§ **What you will do**
Return the full listing exactly as it is written.

----------------

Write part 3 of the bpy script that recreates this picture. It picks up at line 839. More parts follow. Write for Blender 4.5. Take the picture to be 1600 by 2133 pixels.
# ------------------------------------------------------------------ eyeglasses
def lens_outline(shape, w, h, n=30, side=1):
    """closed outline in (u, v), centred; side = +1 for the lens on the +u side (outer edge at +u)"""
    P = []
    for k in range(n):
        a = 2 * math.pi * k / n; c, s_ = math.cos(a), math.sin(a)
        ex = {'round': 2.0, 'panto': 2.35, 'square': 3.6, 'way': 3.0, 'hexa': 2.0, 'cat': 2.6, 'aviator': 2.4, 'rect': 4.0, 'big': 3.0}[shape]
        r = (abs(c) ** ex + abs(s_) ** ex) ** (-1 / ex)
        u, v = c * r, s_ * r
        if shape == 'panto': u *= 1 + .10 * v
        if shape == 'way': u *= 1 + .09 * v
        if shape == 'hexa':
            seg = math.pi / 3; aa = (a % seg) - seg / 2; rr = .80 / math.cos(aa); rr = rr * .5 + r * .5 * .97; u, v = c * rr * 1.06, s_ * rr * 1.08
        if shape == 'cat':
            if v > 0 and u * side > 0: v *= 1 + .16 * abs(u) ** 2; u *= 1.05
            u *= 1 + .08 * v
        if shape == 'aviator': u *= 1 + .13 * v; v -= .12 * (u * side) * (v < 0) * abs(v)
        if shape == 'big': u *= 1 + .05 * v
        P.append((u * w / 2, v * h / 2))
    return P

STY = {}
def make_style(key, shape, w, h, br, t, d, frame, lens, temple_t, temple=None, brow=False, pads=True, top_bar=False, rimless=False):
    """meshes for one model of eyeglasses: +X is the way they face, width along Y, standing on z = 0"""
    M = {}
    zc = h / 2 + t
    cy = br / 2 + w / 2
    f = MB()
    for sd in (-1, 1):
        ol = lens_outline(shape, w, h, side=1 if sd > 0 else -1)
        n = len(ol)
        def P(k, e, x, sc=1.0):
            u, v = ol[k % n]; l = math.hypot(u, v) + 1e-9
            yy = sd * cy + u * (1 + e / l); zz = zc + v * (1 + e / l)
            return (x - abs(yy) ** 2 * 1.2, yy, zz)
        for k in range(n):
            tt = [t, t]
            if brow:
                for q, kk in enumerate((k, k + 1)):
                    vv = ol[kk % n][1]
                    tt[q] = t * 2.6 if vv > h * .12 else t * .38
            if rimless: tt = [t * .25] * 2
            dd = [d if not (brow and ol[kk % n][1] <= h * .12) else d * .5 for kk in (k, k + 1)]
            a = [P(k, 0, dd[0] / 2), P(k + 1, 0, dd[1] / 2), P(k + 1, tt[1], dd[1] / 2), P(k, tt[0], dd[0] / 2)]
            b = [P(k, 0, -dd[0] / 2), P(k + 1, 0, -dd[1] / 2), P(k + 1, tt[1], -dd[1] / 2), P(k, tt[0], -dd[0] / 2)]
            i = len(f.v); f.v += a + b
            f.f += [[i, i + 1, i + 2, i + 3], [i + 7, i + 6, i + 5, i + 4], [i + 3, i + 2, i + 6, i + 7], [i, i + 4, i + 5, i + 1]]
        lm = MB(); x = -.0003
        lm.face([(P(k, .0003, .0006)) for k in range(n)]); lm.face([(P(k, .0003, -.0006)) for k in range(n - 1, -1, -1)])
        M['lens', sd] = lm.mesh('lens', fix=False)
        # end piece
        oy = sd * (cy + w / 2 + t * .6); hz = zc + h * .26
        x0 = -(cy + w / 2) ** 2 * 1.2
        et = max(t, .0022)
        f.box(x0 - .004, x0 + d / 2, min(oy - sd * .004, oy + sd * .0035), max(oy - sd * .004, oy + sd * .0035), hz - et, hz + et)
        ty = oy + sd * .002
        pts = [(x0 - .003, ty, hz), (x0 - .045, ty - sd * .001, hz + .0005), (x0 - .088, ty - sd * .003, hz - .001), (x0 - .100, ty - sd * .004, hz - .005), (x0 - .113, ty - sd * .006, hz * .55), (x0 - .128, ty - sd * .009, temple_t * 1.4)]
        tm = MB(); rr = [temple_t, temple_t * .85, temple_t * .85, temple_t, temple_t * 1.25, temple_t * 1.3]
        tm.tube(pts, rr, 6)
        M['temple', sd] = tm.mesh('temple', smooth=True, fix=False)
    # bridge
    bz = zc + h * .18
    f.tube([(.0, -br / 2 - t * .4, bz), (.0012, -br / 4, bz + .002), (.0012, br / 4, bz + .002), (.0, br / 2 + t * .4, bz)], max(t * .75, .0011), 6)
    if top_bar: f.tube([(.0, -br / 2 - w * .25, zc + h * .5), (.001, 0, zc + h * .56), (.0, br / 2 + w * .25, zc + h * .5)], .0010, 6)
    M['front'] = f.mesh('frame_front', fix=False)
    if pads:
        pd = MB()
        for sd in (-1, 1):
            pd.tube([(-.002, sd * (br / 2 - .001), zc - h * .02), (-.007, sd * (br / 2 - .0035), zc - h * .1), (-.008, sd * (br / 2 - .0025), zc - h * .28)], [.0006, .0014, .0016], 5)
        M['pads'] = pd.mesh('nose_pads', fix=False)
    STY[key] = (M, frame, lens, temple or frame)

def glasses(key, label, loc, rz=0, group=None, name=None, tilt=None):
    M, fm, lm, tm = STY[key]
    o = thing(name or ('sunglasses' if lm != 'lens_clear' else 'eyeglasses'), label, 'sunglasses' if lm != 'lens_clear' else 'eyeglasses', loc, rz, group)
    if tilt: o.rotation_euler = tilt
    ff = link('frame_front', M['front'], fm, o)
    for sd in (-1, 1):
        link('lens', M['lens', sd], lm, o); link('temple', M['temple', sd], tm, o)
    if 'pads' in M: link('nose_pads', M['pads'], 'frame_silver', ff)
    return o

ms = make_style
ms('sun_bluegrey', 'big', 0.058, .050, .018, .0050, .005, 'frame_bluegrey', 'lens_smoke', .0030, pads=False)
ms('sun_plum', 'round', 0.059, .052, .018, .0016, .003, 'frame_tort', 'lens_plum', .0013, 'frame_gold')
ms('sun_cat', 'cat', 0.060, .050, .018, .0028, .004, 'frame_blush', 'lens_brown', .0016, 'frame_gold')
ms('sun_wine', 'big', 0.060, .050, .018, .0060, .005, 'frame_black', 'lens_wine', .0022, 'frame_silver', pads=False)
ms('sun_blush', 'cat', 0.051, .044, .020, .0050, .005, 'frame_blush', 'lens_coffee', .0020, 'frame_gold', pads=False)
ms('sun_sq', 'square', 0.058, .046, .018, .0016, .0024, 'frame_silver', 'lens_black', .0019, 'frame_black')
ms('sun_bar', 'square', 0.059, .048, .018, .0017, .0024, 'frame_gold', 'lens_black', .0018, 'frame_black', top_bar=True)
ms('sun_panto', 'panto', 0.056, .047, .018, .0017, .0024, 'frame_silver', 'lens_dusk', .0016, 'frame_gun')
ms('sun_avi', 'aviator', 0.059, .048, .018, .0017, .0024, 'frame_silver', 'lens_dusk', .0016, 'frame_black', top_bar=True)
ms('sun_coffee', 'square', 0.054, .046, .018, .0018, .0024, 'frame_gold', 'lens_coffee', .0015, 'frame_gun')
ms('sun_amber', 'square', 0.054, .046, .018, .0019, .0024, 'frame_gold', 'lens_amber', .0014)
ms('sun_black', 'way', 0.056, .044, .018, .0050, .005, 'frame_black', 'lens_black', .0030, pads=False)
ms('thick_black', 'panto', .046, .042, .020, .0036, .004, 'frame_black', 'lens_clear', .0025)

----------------

§ **Result below**
Write part 3 of the bpy script that recreates this picture. It picks up at line 839. More parts follow. Write for Blender 4.5. Take the picture to be 1600 by 2133 pixels.
# ------------------------------------------------------------------ eyeglasses
def lens_outline(shape, w, h, n=30, side=1):
    """closed outline in (u, v), centred; side = +1 for the lens on the +u side (outer edge at +u)"""
    P = []
    for k in range(n):
        a = 2 * math.pi * k / n; c, s_ = math.cos(a), math.sin(a)
        ex = {'round': 2.0, 'panto': 2.35, 'square': 3.6, 'way': 3.0, 'hexa': 2.0, 'cat': 2.6, 'aviator': 2.4, 'rect': 4.0, 'big': 3.0}[shape]
        r = (abs(c) ** ex + abs(s_) ** ex) ** (-1 / ex)
        u, v = c * r, s_ * r
        if shape == 'panto': u *= 1 + .10 * v
        if shape == 'way': u *= 1 + .09 * v
        if shape == 'hexa':
            seg = math.pi / 3; aa = (a % seg) - seg / 2; rr = .80 / math.cos(aa); rr = rr * .5 + r * .5 * .97; u, v = c * rr * 1.06, s_ * rr * 1.08
        if shape == 'cat':
            if v > 0 and u * side > 0: v *= 1 + .16 * abs(u) ** 2; u *= 1.05
            u *= 1 + .08 * v
        if shape == 'aviator': u *= 1 + .13 * v; v -= .12 * (u * side) * (v < 0) * abs(v)
        if shape == 'big': u *= 1 + .05 * v
        P.append((u * w / 2, v * h / 2))
    return P

STY = {}
def make_style(key, shape, w, h, br, t, d, frame, lens, temple_t, temple=None, brow=False, pads=True, top_bar=False, rimless=False):
    """meshes for one model of eyeglasses: +X is the way they face, width along Y, standing on z = 0"""
    M = {}
    zc = h / 2 + t
    cy = br / 2 + w / 2
    f = MB()
    for sd in (-1, 1):
        ol = lens_outline(shape, w, h, side=1 if sd > 0 else -1)
        n = len(ol)
        def P(k, e, x, sc=1.0):
            u, v = ol[k % n]; l = math.hypot(u, v) + 1e-9
            yy = sd * cy + u * (1 + e / l); zz = zc + v * (1 + e / l)
            return (x - abs(yy) ** 2 * 1.2, yy, zz)
        for k in range(n):
            tt = [t, t]
            if brow:
                for q, kk in enumerate((k, k + 1)):
                    vv = ol[kk % n][1]
                    tt[q] = t * 2.6 if vv > h * .12 else t * .38
            if rimless: tt = [t * .25] * 2
            dd = [d if not (brow and ol[kk % n][1] <= h * .12) else d * .5 for kk in (k, k + 1)]
            a = [P(k, 0, dd[0] / 2), P(k + 1, 0, dd[1] / 2), P(k + 1, tt[1], dd[1] / 2), P(k, tt[0], dd[0] / 2)]
            b = [P(k, 0, -dd[0] / 2), P(k + 1, 0, -dd[1] / 2), P(k + 1, tt[1], -dd[1] / 2), P(k, tt[0], -dd[0] / 2)]
            i = len(f.v); f.v += a + b
            f.f += [[i, i + 1, i + 2, i + 3], [i + 7, i + 6, i + 5, i + 4], [i + 3, i + 2, i + 6, i + 7], [i, i + 4, i + 5, i + 1]]
        lm = MB(); x = -.0003
        lm.face([(P(k, .0003, .0006)) for k in range(n)]); lm.face([(P(k, .0003, -.0006)) for k in range(n - 1, -1, -1)])
        M['lens', sd] = lm.mesh('lens', fix=False)
        # end piece
        oy = sd * (cy + w / 2 + t * .6); hz = zc + h * .26
        x0 = -(cy + w / 2) ** 2 * 1.2
        et = max(t, .0022)
        f.box(x0 - .004, x0 + d / 2, min(oy - sd * .004, oy + sd * .0035), max(oy - sd * .004, oy + sd * .0035), hz - et, hz + et)
        ty = oy + sd * .002
        pts = [(x0 - .003, ty, hz), (x0 - .045, ty - sd * .001, hz + .0005), (x0 - .088, ty - sd * .003, hz - .001), (x0 - .100, ty - sd * .004, hz - .005), (x0 - .113, ty - sd * .006, hz * .55), (x0 - .128, ty - sd * .009, temple_t * 1.4)]
        tm = MB(); rr = [temple_t, temple_t * .85, temple_t * .85, temple_t, temple_t * 1.25, temple_t * 1.3]
        tm.tube(pts, rr, 6)
        M['temple', sd] = tm.mesh('temple', smooth=True, fix=False)
    # bridge
    bz = zc + h * .18
    f.tube([(.0, -br / 2 - t * .4, bz), (.0012, -br / 4, bz + .002), (.0012, br / 4, bz + .002), (.0, br / 2 + t * .4, bz)], max(t * .75, .0011), 6)
    if top_bar: f.tube([(.0, -br / 2 - w * .25, zc + h * .5), (.001, 0, zc + h * .56), (.0, br / 2 + w * .25, zc + h * .5)], .0010, 6)
    M['front'] = f.mesh('frame_front', fix=False)
    if pads:
        pd = MB()
        for sd in (-1, 1):
            pd.tube([(-.002, sd * (br / 2 - .001), zc - h * .02), (-.007, sd * (br / 2 - .0035), zc - h * .1), (-.008, sd * (br / 2 - .0025), zc - h * .28)], [.0006, .0014, .0016], 5)
        M['pads'] = pd.mesh('nose_pads', fix=False)
    STY[key] = (M, frame, lens, temple or frame)

def glasses(key, label, loc, rz=0, group=None, name=None, tilt=None):
    M, fm, lm, tm = STY[key]
    o = thing(name or ('sunglasses' if lm != 'lens_clear' else 'eyeglasses'), label, 'sunglasses' if lm != 'lens_clear' else 'eyeglasses', loc, rz, group)
    if tilt: o.rotation_euler = tilt
    ff = link('frame_front', M['front'], fm, o)
    for sd in (-1, 1):
        link('lens', M['lens', sd], lm, o); link('temple', M['temple', sd], tm, o)
    if 'pads' in M: link('nose_pads', M['pads'], 'frame_silver', ff)
    return o

ms = make_style
ms('sun_bluegrey', 'big', 0.058, .050, .018, .0050, .005, 'frame_bluegrey', 'lens_smoke', .0030, pads=False)
ms('sun_plum', 'round', 0.059, .052, .018, .0016, .003, 'frame_tort', 'lens_plum', .0013, 'frame_gold')
ms('sun_cat', 'cat', 0.060, .050, .018, .0028, .004, 'frame_blush', 'lens_brown', .0016, 'frame_gold')
ms('sun_wine', 'big', 0.060, .050, .018, .0060, .005, 'frame_black', 'lens_wine', .0022, 'frame_silver', pads=False)
ms('sun_blush', 'cat', 0.051, .044, .020, .0050, .005, 'frame_blush', 'lens_coffee', .0020, 'frame_gold', pads=False)
ms('sun_sq', 'square', 0.058, .046, .018, .0016, .0024, 'frame_silver', 'lens_black', .0019, 'frame_black')
ms('sun_bar', 'square', 0.059, .048, .018, .0017, .0024, 'frame_gold', 'lens_black', .0018, 'frame_black', top_bar=True)
ms('sun_panto', 'panto', 0.056, .047, .018, .0017, .0024, 'frame_silver', 'lens_dusk', .0016, 'frame_gun')
ms('sun_avi', 'aviator', 0.059, .048, .018, .0017, .0024, 'frame_silver', 'lens_dusk', .0016, 'frame_black', top_bar=True)
ms('sun_coffee', 'square', 0.054, .046, .018, .0018, .0024, 'frame_gold', 'lens_coffee', .0015, 'frame_gun')
ms('sun_amber', 'square', 0.054, .046, .018, .0019, .0024, 'frame_gold', 'lens_amber', .0014)
ms('sun_black', 'way', 0.056, .044, .018, .0050, .005, 'frame_black', 'lens_black', .0030, pads=False)
ms('thick_black', 'panto', .046, .042, .020, .0036, .004, 'frame_black', 'lens_clear', .0025)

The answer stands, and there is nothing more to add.